With all of the moving pieces and parts involved in the establishment of a conservation easement, projects do not always get completed in the year which they began.  Beginning in 2018, Foothills Land Conservancy staff started visiting this property to document as much of the biota, flora, and physical features as possible, but ultimately the easement was not recorded until 2019.

Conservation value of the property

Juvenile managed longleaf pine of the property.

One of the major conservation components of this property is the planted and actively managed longleaf pine (Pinus palustris) forest.  Historically, longleaf pine dominated the southeastern landscape in the Coastal Plain and Piedmont regions.  However, as the land was colonized, cut, and converted, fewer and fewer longleaf remained.  As a highly fire adapted species, longleaf were not equipped to compete with fast-growing species like loblolly and slash pine.  This factor would haunt the species even after lands were converted back to woodlands from agriculture as loblolly were a quicker return on investment.  Efforts have been increased in recent decades to promote planting longleaf pine as their drought tolerance also means they tend to have a greater southern pine beetle tolerance.  Red-cockaded woodpecker (Dryobates borealis) is one of the few woodpeckers to make nesting cavities in live trees and prefer mature trees with open midstories and understories.  The hope, and intent, is that longleaf planting efforts coupled with regular prescribed fire regimes, like those used on this property, will bring both species closer to their former status on the landscape.

Large boulder on the banks of the property creek.

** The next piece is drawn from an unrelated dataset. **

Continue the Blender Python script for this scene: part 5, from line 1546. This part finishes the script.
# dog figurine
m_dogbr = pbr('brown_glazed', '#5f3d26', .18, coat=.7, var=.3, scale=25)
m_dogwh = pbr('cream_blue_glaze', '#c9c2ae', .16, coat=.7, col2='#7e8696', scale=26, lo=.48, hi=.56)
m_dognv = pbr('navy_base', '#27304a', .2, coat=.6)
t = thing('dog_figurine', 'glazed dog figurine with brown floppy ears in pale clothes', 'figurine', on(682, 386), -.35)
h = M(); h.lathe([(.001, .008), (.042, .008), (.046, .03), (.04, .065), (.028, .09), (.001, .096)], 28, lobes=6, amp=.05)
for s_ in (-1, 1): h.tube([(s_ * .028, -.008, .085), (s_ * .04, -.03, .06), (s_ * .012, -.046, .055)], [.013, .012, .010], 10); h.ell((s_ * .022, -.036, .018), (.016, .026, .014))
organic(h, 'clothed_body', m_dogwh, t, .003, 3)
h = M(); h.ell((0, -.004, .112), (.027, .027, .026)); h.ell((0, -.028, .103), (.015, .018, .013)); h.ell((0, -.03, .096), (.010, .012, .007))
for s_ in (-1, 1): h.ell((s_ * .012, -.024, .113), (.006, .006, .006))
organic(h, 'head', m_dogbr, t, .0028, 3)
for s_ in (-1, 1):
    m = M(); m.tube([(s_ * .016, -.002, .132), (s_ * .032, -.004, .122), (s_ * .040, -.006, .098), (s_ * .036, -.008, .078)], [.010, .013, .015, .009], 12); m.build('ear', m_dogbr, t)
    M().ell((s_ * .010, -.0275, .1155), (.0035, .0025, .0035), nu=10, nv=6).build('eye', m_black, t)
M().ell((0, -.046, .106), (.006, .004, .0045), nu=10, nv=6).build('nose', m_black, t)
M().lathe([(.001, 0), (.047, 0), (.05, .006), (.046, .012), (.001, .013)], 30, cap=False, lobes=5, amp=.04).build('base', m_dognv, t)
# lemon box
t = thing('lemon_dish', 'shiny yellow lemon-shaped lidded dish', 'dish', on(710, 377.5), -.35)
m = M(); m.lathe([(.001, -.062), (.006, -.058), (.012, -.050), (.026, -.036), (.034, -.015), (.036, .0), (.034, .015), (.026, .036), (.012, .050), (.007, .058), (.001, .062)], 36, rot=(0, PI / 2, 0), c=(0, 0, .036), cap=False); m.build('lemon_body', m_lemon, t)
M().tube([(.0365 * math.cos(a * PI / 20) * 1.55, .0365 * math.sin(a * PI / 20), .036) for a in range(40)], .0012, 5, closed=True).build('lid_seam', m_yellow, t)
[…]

Variation on the landscape results in conditions that do not entirely suite longleaf pine.  Another major conservation value for this property occurs in these areas.  A large creek and several rock outcrops cross the landscape providing unique and  diverse habitat that some species require in order to succeed.  Alabama has some of the highest numbers of at-risk freshwater fish species in the United States and the Tallapoosa River Watershed, which includes the property, has been prioritized as a conservation target to preserve aquatic species and their habitats.